#### Description of the task:
Among the entries below, find the lines with "continues" and copy them.

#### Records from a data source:
------------------------------------

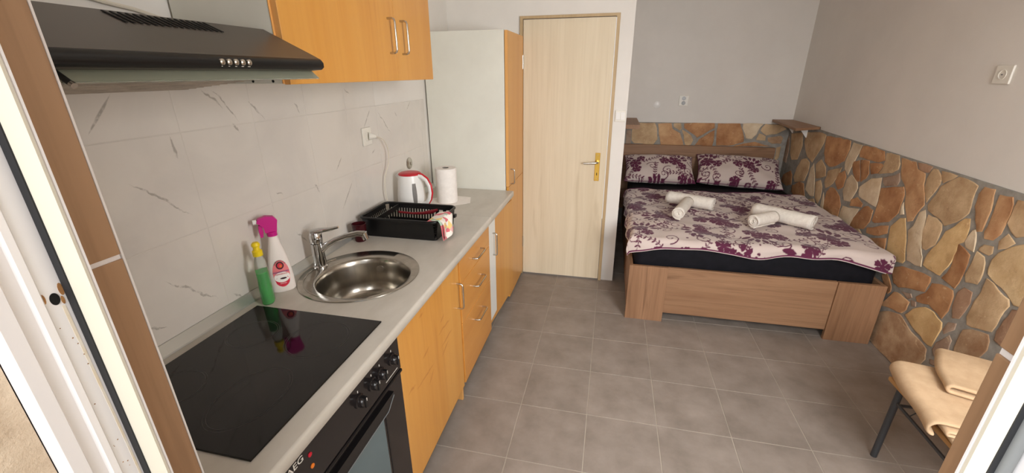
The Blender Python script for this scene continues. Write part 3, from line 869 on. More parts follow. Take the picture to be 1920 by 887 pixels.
wt1 = thing('worktop', 'long pale grey worktop holding the hob and round sink', 'worktop', (-.2, -.1, WT))
part(wt1, 'slab', plate_with_hole(LX + .006, .062, -.985, .7865, WB, WT, -.235, -.02, .196), 'worktop')
part(wt1, 'front_edge', MB().prism([(.0618, WB), (.066, WB), (.070, WB + .004), (.070, WT - .006), (.067, WT - .001), (.0618, WT)], 1, -.985, .7865), 'worktop', True, angle=60)
wt2 = thing('worktop', 'short pale grey worktop beside the tall cabinet, under kettle and paper roll', 'worktop', (-.2, 1.07, WT))
part(wt2, 'slab', MB().box(LX + .006, .062, .7885, 1.352, WB, WT), 'worktop')
part(wt2, 'front_edge', MB().prism([(.0618, WB), (.066, WB), (.070, WB + .004), (.070, WT - .006), (.067, WT - .001), (.0618, WT)], 1, .7885, 1.352), 'worktop', True, angle=60)
single('sealing_strip', MB().prism([(LX + .0085, WT + .0005), (LX + .032, WT + .0005), (LX + .030, WT + .006), (LX + .012, WT + .032), (LX + .0085, WT + .032)], 1, -.985, 1.345), 'alu',
       'grey aluminium sealing strip between worktop and wall tiles', 'strip')

# ---- hob
hob = thing('ceramic_hob', 'black glass ceramic hob with four cooking zones', 'hob', (-.225, -.58, WT))
part(hob, 'glass_plate', MB().box(-.459, .009, -.846, -.312, WT + .0003, WT + .0055, .0015), 'hob')


def ring(cx, cy, r, w, sx=1.0, sy=1.0):
    n = 56
    vs, fs = [], []
    for k in range(n):
        a = 2 * PI * k / n
        for rr in (r - w / 2, r + w / 2):
            vs.append((cx + rr * sx * math.cos(a), cy + rr * sy * math.sin(a), WT + .0057))
    for k in range(n):
        j = (k + 1) % n
        fs.append((2 * k, 2 * k + 1, 2 * j + 1, 2 * j))
    return MB().add(vs, fs)


for cx, cy, r, sx, sy in ((-.34, -.46, .072, 1, 1), (-.13, -.44, .092, 1, 1), (-.35, -.71, .075, 1, 1), (-.135, -.69, .10, .8, 1.12)):
    for rr in (r, r * .93):
        part(hob, 'cooking_zone', ring(cx, cy, rr, .0014, sx, sy), 'hob_print')

# ---- sink and tap
snk = thing('round_sink', 'round stainless steel sink let into the worktop', 'sink', (-.25, -.01, WT))
vs, fs, n = [], [], 72
prof = []
for k in range(n):
    a = 2 * PI * k / n
    c, s_ = math.cos(a), math.sin(a)
    rows = []
    for t in range(4):                     # rim from outer edge to bowl edge (bowl is set off centre)
        u = (0, .04, .93, 1)[t]
        ox, oy, orr = -.25, -.01, .230
        ix, iy, irr = -.222, -.030, .178
        cx, cy, rr = ox + (ix - ox) * u, oy + (iy - oy) * u, orr + (irr - orr) * u
        rows.append((cx + rr * c, cy + rr * s_, WT + (.0012, .0045, .0050, .0035)[t]))
    for rr, z in ((.174, -.004), (.170, -.02), (.164, -.10), (.158, -.135), (.140, -.150), (.10, -.154), (.03, -.158)):
        rows.append((-.222 + rr * c, -.030 + rr * s_, WT + z))
    prof.append(rows)
R_ = len(prof[0])
for rows in prof:
    vs += rows
for k in range(n):
    j = (k + 1) % n
    for t in range(R_ - 1):
        fs.append((k * R_ + t, j * R_ + t, j * R_ + t + 1, k * R_ + t + 1))
fs.append(tuple(k * R_ + R_ - 1 for k in range(n)))
part(snk, 'bowl', MB().add(vs, fs), 'steel', True, angle=50)
part(snk, 'drain', MB().lathe([(.030, 0), (.030, .004), (.022, .004), (.018, .001), (.001, .001)], (-.222, -.03, WT - .157), 24), 'chrome', True)
part(snk, 'tap_ledge', MB().tube([(-.25 + .207 * math.cos(a), -.01 + .207 * math.sin(a), WT + .0046) for a in [math.radians(d) for d in range(150, 262, 6)]], .0022, 8), 'steel', True)
part(snk, 'overflow', MB().lathe([(.016, 0), (.016, .002), (.001, .002)], n=16).moved(Matrix.Translation((-.222, -.03, 0)) @ Matrix.Rotation(math.radians(100), 4, 'Z') @ Matrix.Translation((.168, 0, WT - .045)) @ Matrix.Rotation(-PI / 2, 4, 'Y')), 'chrome')

tap = thing('mixer_tap', 'chrome single lever mixer tap on the sink rim', 'tap', (-.444, .012, WT + .004))
TB = Vector((-.444, .012, WT + .0042))
part(tap, 'body', MB().lathe([(.029, 0), (.029, .006), (.025, .010), (.0235, .09), (.0235, .105)], TB, 28), 'chrome', True)
part(tap, 'cartridge_head', MB().lathe([(.0225, .107), (.0245, .110), (.0245, .140), (.020, .150), (.004, .153)], TB, 28), 'chrome', True)
part(tap, 'lever', MB().tube([TB + Vector((-.012, -.002, .150)), TB + Vector((.02, .004, .158)), TB + Vector((.06, .014, .163)), TB + Vector((.095, .022, .172))], [.012, .011, .008, .0055], 12), 'chrome', True)
sp = [TB + Vector((.015, .003, .075)), TB + Vector((.035, .010, .093)), TB + Vector((.07, .025, .114)), TB + Vector((.11, .043, .128)), TB + Vector((.15, .062, .134)), TB + Vector((.175, .072, .130))]
part(tap, 'spout', MB().tube(sp, [.014, .0125, .0115, .011, .0115, .013], 14), 'chrome', True)
part(tap, 'aerator', MB().cyl(TB + Vector((.172, .071, .136)), TB + Vector((.178, .074, .108)), .0135, .0125), 'chrome', True)

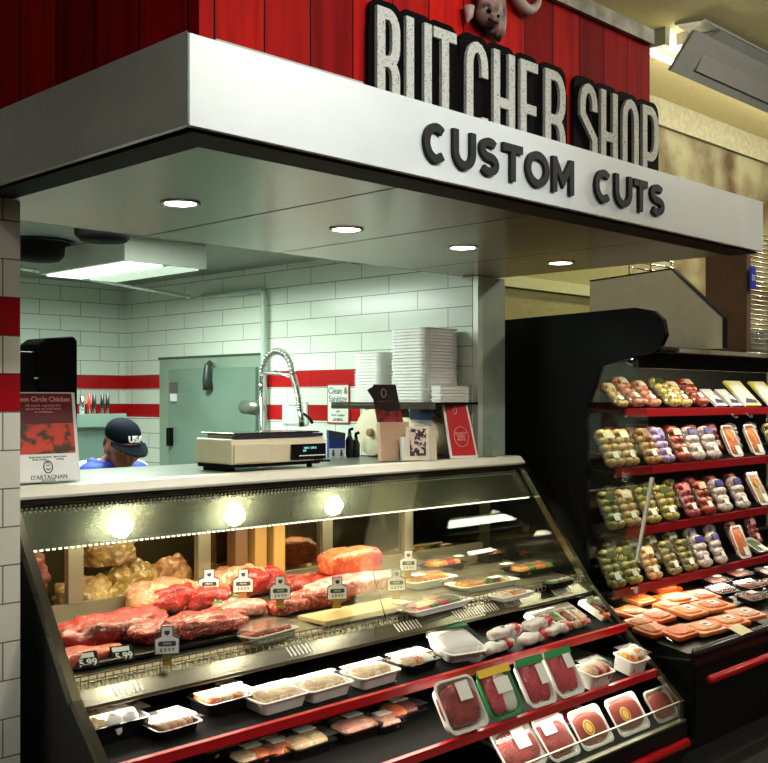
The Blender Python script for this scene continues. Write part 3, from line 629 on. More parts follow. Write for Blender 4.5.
# ================================================================ BLACK REACH-IN CASE
XB = 4.45
rc = thing('reach_in_case', 'tall black open-front refrigerated case with red shelf rails at the right', 'refrigerated case', (5.9,3.0,0))
XE = 7.6
pf = [(3.60,0),(2.46,0),(2.40,.12),(2.40,.40),(2.42,.455),(2.66,.44),(2.97,.60),(2.97,1.60),(2.885,1.81),(2.62,1.868),(2.56,1.90),(2.535,1.95),(2.55,2.02),(2.60,2.065),(2.70,2.085),(3.56,2.065)]
MB().prism(pf, XB, XB+.035).build('end_panel', mk('case_black', (.0018,.0022,.002), .5, spec=.1), rc, world=True, bevel=.003)
MB().box(XB+.036,XE,3.50,3.55,.0,1.87).build('back', mk('case_back', rgb(70,72,64), .5), rc, world=True)
MB().prism([(3.55,1.872),(2.60,1.872),(2.58,1.885),(2.60,1.90),(3.55,1.90)], XB+.036, XE).build('canopy', BLACKM, rc, world=True)
MB().box(XB+.2,XE,2.575,2.60,1.875,1.895).build('canopy_trim', mk('trim_pale', rgb(150,148,130), .4), rc, world=True)
MB().box(XB+.036,XE,2.70,2.73,1.80,1.871).build('light_valance', BLACK, rc, world=True)
MB().box(XB+.05,XE,2.76,2.80,1.845,1.871).build('case_tube', LEDM, rc, world=True)
SH = [(2.93,1.592,.10,.40),(2.90,1.295,.10,.46),(2.90,.985,.10,.48),(2.90,.690,.10,.50)]
for i, (y, z, k, dd) in enumerate(SH):
    MB().prism([(y,z),(y+dd,z+k*dd),(y+dd,z+k*dd-.015),(y,z-.012)], XB+.037, XE).build('shelf', BLACKM, rc, world=True)
    MB().prism([(y-.018,z-.034),(y-.018,z+.008),(y-.003,z+.010),(y-.003,z-.034)], XB+[.28,.135,.24,.12][i], XE).build('price_rail', PRAIL, rc, world=True)
    light('reach_in_lamp', 'AREA', (5.7, y+.02, z-.03), (R(-10),0,0), 3.2 if i < 3 else 6.5, (1,.86,.62), 2.4, .03)
light('reach_in_top_lamp', 'AREA', (5.7, 2.78, 1.84), (R(15),0,0), 9, (1,.88,.66), 2.4, .04)
DK2 = (2.44,.475,.17)
MB().prism([(2.44,.475),(3.0,.57),(3.49,.57),(3.49,.0),(2.47,.0),(2.44,.12)], XB+.037, XE).build('well', BLACK, rc, world=True)
MB().tube([(XB+.05,2.415,.485),(XE,2.415,.485)], .018, 12).build('hand_rail', mk('dark_rail', (.12,.12,.12), .25, .7), rc, True, world=True)
MB().tube([(XB+.09,2.36,.36),(XE,2.36,.36)], .020, 12).build('bumper', REDR, rc, True, world=True)
GE = [(2.965,1.60),(2.89,1.80),(2.77,1.835),(2.70,1.80),(2.645,1.62),(2.62,1.45),(2.61,1.28),(2.69,.88),(2.69,.62),(2.46,.50),(2.46,.47),(2.67,.45),(2.965,.60)]
MB().prism(GE, XB+.008, XB+.014).build('glass_end', ENDGL, rc, world=True)
MB().prism([(2.603,1.28),(2.688,.88),(2.70,.88),(2.62,1.28)], XB+.004, XB+.018).build('glass_edge', mk('glass_edge', (.75,.78,.72), .2, .2), rc, world=True)
# beige end panel above it
BG = mk('beige_panel', rgb(244,238,214), .5, var=.06)
bp = thing('beige_hood', 'beige angular end panel rising behind the black case', 'hood', (5.2,2.9,1.9))
MB().prism([(3.25,1.90),(2.48,1.90),(2.48,2.05),(2.76,2.31),(3.25,2.285)], 4.9, 4.93).build('end_panel', BG, bp, world=True)
MB().prism([(2.475,1.90),(2.475,2.052),(2.758,2.318),(3.25,2.293),(3.25,2.286),(2.76,2.311),(2.48,2.05),(2.48,1.90)], 4.898, 4.94).build('edge_trim', BLACKM, bp, world=True)
MB().box(4.93,4.97,2.6,3.2,1.902,2.1).build('support', BG, bp, world=True)
# post, racks and clear packaging on top of the case
tag(MB().box(5.45,5.50,2.62,2.86,1.905,2.62).build('brown_post', mk('brown_board', rgb(104,76,60), .6, vs=8, var=.2), bevel=.003), 'brown upright board standing on top of the black case', 'board')
tg = thing('blue_shelf_tag', 'small blue sign clipped to the right side of the brown board', 'sign', (5.47,2.60,2.30))
MB().box(-.028,.028,-.008,0,-.06,.06).build('card', paint((40,60,190)), tg); text('number', '32', .045, WHITE, tg, (0,-.0085,0))
def rack(x0, x1, y, z0, z1, n, label):
    t = thing('wire_rack', label, 'rack', ((x0+x1)/2, y, z0), group=None)
    m = MB()
    for i in range(n):
        z = z0+.01+(z1-z0-.02)*i/(n-1); m.tube([(x0,y,z),(x1,y,z)], .0045, 6)
    m.build('cross_wires', CHROME, t, True, world=True)
    m = MB()
    for x in (x0, (x0+x1)/2, x1): m.tube([(x,y+.008,z0),(x,y+.008,z1)], .006, 8)
    m.build('uprights', CHROME, t, True, world=True)
rack(5.56, 7.3, 2.78, 1.905, 2.62, 26, 'chrome wire rack of close horizontal wires right of the brown board')
rack(4.99, 5.43, 3.05, 1.905, 2.50, 18, 'chrome wire rack seen above the sloping edge of the beige panel')
CL = glassy('clamshell', (.85,.88,.86), .08, 2.5, .12, (.8,.82,.8))
for i, (x, y) in enumerate(((5.62,2.60),(5.86,2.60))):
    t = thing('clamshell', ['clear plastic clamshell box beside the brown board on the case top','clear plastic clamshell box farther right on the case top'][i], 'package', (x,y,1.906), group='clear boxes on the case top')
    foam_mb(.2,.13,.06).build('base', CL, t); o = foam_mb(.2,.13,.05).build('lid', CL, t, rot=(R(180),0,0), loc=(0,0,.112))
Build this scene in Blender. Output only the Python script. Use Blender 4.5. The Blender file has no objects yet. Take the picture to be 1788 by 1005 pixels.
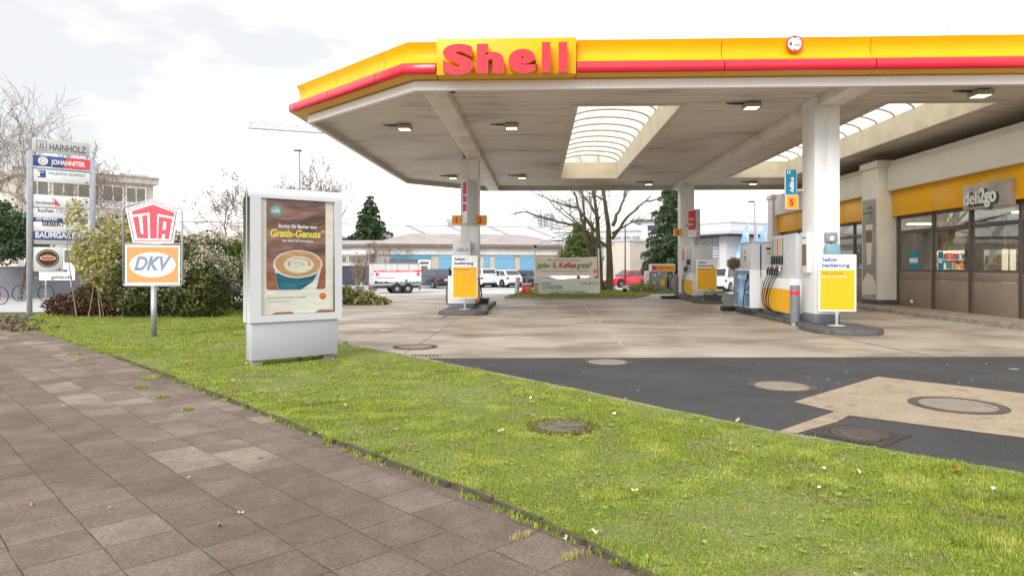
import bpy, bmesh, math, random
import numpy as np
from mathutils import Vector, Matrix

R = math.radians
random.seed(7)
rng = np.random.default_rng(11)
scene = bpy.context.scene
COL = scene.collection

# ------------------------------------------------------------------ camera
EYE = 1.5
F = 1192.0                     # focal length in pixels of the 1788 px wide photograph
YAW = math.atan(48.0 / F)      # the station's long axis is world +Y
cd = bpy.data.cameras.new('camera')
cam = bpy.data.objects.new('camera', cd)
COL.objects.link(cam)
cam.location = (0, 0, EYE)
cam.rotation_euler = (R(90), 0, YAW)
cd.sensor_width = 36.0
cd.lens = 24.0
cd.shift_y = -38.5 / 1788.0
cd.clip_start = 0.05
cd.clip_end = 3000
scene.camera = cam

# ------------------------------------------------------------------ light
SUN_EL, SUN_AZ = 34.0, 205.0   # azimuth clockwise from +Y; behind the camera, a little left
w = bpy.data.worlds.new('World')
scene.world = w
w.use_nodes = True
nt = w.node_tree
nt.nodes.clear()
out = nt.nodes.new('ShaderNodeOutputWorld')
sky = nt.nodes.new('ShaderNodeTexSky')
sky.sky_type = 'NISHITA'
sky.sun_disc = False
sky.sun_elevation = R(SUN_EL)
sky.sun_rotation = R(SUN_AZ)
bg1 = nt.nodes.new('ShaderNodeBackground')
bg1.inputs['Strength'].default_value = 0.12
nt.links.new(sky.outputs[0], bg1.inputs['Color'])
tc = nt.nodes.new('ShaderNodeTexCoord')
mp = nt.nodes.new('ShaderNodeMapping')
mp.inputs['Scale'].default_value = (-1.0, 1.0, 2.6)
mp.inputs['Location'].default_value = (0.35, 0.2, 0.1)
nz = nt.nodes.new('ShaderNodeTexNoise')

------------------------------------

#### Finished exercise:
The Blender Python script for this scene continues. Write part 3, from line 869 on. More parts follow. Take the picture to be 1920 by 887 pixels.
The Blender Python script for this scene continues. Write part 3, from line 629 on. More parts follow. Write for Blender 4.5.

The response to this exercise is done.